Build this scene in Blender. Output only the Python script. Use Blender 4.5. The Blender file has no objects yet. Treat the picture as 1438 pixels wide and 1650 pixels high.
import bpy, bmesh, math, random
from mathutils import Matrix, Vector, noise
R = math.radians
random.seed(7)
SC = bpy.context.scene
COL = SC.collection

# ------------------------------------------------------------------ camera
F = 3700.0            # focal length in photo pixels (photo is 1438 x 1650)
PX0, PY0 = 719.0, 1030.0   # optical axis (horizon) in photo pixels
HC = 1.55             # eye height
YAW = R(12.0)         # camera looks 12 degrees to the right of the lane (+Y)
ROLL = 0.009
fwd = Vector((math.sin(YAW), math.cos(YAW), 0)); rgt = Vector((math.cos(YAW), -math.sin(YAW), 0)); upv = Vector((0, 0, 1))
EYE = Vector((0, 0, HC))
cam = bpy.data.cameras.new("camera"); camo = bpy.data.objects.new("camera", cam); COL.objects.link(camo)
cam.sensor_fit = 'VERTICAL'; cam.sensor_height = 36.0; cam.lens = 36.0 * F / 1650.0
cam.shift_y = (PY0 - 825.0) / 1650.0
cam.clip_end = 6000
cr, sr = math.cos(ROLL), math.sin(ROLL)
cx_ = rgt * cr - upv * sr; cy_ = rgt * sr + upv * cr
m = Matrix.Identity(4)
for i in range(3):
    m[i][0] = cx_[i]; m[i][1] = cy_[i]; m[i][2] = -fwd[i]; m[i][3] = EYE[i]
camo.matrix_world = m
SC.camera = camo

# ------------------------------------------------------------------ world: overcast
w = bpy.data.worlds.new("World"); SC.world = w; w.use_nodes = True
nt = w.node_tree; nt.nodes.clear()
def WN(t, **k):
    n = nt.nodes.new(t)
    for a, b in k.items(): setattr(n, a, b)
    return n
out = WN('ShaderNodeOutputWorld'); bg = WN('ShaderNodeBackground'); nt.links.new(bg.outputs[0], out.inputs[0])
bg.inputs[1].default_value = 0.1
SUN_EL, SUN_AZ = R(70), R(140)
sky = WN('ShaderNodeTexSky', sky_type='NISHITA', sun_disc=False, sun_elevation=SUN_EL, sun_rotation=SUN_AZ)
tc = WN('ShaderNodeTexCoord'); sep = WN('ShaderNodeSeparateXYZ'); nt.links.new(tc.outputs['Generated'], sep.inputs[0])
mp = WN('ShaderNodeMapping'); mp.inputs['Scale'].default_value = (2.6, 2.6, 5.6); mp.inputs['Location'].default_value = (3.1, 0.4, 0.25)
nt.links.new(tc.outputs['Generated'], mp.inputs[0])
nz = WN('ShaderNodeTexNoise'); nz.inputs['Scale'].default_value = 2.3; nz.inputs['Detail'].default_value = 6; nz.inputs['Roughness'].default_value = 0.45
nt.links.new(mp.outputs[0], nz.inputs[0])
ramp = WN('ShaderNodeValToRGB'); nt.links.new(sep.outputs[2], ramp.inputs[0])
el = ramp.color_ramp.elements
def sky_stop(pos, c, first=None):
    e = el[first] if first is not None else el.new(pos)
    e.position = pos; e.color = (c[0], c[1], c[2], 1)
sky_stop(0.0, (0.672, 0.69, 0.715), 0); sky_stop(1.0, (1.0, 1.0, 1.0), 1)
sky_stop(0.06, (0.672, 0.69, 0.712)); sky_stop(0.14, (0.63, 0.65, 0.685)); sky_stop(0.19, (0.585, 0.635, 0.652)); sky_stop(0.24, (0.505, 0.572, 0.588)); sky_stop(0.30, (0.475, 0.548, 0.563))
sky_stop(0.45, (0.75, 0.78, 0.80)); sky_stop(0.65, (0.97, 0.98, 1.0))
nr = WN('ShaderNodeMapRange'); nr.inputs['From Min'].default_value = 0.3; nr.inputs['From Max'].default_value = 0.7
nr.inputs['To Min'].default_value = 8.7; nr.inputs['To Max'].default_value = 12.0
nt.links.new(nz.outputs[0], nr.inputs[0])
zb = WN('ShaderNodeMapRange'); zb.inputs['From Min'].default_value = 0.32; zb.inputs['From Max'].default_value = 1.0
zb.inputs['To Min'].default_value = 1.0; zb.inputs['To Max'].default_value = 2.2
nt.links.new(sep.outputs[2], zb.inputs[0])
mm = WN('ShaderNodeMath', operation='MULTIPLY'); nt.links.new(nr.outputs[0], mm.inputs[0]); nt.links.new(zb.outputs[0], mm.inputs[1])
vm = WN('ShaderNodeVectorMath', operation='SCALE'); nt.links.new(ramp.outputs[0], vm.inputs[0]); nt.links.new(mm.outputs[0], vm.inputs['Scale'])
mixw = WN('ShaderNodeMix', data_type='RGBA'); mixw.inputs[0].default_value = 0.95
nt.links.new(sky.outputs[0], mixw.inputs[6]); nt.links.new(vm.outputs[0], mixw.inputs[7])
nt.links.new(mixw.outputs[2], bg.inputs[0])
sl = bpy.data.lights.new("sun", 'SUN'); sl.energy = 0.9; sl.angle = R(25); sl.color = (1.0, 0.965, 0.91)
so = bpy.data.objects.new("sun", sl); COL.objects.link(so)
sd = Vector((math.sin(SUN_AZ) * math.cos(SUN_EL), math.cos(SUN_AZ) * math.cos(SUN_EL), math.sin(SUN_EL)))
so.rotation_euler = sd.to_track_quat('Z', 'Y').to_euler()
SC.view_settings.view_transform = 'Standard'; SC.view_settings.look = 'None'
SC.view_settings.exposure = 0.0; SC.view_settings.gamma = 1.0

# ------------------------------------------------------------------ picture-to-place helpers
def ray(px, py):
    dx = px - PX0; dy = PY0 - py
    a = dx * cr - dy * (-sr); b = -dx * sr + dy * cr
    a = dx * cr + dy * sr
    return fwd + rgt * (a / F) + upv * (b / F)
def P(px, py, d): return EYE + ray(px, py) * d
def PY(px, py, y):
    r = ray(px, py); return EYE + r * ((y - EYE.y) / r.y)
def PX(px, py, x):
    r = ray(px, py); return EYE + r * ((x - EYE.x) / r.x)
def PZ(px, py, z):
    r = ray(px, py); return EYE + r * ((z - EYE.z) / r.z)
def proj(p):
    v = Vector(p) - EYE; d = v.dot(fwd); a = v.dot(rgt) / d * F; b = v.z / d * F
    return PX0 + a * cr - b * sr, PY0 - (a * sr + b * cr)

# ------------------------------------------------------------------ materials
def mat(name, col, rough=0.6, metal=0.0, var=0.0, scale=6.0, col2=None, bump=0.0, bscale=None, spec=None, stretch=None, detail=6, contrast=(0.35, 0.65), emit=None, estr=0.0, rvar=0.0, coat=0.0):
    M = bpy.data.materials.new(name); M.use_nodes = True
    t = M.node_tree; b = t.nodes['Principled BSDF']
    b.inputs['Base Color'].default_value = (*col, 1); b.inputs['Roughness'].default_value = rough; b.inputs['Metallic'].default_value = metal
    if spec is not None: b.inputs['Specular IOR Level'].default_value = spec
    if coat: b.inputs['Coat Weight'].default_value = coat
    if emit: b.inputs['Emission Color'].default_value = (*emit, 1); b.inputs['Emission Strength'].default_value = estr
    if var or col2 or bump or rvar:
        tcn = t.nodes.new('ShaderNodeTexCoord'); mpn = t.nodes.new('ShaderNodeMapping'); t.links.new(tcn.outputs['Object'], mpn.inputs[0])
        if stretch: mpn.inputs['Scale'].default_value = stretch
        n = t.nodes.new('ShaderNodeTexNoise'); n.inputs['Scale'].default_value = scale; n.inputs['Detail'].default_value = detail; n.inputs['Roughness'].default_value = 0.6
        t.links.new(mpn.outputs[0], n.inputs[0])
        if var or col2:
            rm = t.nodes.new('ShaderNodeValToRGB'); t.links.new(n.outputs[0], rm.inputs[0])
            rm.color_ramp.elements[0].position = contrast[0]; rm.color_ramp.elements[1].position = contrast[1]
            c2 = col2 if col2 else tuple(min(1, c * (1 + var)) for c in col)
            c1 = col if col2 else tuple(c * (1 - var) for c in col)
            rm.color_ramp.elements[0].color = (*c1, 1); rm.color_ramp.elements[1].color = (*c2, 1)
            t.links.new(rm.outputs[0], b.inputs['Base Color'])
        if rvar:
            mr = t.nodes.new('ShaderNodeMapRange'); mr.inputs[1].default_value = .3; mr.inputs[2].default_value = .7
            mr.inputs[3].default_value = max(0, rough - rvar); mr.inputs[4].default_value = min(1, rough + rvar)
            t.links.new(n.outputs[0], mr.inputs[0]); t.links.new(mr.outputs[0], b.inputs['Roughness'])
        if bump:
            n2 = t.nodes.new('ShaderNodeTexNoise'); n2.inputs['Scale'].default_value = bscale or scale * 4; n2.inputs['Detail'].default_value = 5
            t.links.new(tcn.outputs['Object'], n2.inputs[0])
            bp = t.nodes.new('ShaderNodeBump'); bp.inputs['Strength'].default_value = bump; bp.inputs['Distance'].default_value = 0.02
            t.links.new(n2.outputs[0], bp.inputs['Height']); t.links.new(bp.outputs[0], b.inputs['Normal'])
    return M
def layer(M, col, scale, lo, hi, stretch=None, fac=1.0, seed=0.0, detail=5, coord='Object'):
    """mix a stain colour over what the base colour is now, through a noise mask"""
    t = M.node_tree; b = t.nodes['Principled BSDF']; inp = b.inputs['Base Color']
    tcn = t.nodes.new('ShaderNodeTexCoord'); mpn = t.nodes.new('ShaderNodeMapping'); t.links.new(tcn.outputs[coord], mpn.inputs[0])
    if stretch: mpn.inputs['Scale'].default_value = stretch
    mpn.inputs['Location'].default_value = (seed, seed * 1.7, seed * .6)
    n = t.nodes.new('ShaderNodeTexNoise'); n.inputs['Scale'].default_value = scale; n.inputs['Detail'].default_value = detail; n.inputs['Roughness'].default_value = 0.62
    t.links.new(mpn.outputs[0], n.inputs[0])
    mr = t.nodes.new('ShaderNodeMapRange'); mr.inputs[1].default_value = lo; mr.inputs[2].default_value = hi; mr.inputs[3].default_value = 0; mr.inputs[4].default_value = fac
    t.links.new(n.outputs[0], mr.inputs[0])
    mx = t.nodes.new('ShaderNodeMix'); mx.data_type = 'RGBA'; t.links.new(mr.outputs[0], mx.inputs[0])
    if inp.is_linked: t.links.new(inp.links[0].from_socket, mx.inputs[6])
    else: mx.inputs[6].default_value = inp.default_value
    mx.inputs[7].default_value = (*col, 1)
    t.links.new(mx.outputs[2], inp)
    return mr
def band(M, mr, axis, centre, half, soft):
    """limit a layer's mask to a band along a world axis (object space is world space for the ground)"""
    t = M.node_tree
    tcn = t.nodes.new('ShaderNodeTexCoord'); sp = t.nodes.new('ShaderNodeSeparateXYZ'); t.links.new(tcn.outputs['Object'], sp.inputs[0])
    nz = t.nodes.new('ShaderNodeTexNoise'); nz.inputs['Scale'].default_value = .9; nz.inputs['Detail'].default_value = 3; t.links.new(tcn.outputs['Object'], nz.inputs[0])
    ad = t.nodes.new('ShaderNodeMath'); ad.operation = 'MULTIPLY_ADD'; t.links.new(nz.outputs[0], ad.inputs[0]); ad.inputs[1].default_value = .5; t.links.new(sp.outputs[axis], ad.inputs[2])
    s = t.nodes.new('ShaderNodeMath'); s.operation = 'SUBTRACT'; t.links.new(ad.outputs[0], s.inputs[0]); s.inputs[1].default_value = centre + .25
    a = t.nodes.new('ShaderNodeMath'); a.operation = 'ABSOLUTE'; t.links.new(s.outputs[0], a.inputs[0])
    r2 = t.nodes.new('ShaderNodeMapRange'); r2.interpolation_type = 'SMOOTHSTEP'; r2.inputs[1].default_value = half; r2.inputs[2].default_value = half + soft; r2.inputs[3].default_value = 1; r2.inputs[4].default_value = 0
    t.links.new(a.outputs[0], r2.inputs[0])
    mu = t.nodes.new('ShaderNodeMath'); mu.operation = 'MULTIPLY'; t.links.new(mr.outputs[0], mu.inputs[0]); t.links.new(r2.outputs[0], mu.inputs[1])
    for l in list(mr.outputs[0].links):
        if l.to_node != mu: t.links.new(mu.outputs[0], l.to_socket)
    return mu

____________

EXERCISE TASK: Beginning at the top of the data, please return every line until and including the line containing "SC.camera = camo", copied exactly, and nothing past it.

TASK ANSWER:
Build this scene in Blender. Output only the Python script. Use Blender 4.5. The Blender file has no objects yet. Treat the picture as 1438 pixels wide and 1650 pixels high.
import bpy, bmesh, math, random
from mathutils import Matrix, Vector, noise
R = math.radians
random.seed(7)
SC = bpy.context.scene
COL = SC.collection

# ------------------------------------------------------------------ camera
F = 3700.0            # focal length in photo pixels (photo is 1438 x 1650)
PX0, PY0 = 719.0, 1030.0   # optical axis (horizon) in photo pixels
HC = 1.55             # eye height
YAW = R(12.0)         # camera looks 12 degrees to the right of the lane (+Y)
ROLL = 0.009
fwd = Vector((math.sin(YAW), math.cos(YAW), 0)); rgt = Vector((math.cos(YAW), -math.sin(YAW), 0)); upv = Vector((0, 0, 1))
EYE = Vector((0, 0, HC))
cam = bpy.data.cameras.new("camera"); camo = bpy.data.objects.new("camera", cam); COL.objects.link(camo)
cam.sensor_fit = 'VERTICAL'; cam.sensor_height = 36.0; cam.lens = 36.0 * F / 1650.0
cam.shift_y = (PY0 - 825.0) / 1650.0
cam.clip_end = 6000
cr, sr = math.cos(ROLL), math.sin(ROLL)
cx_ = rgt * cr - upv * sr; cy_ = rgt * sr + upv * cr
m = Matrix.Identity(4)
for i in range(3):
    m[i][0] = cx_[i]; m[i][1] = cy_[i]; m[i][2] = -fwd[i]; m[i][3] = EYE[i]
camo.matrix_world = m
SC.camera = camo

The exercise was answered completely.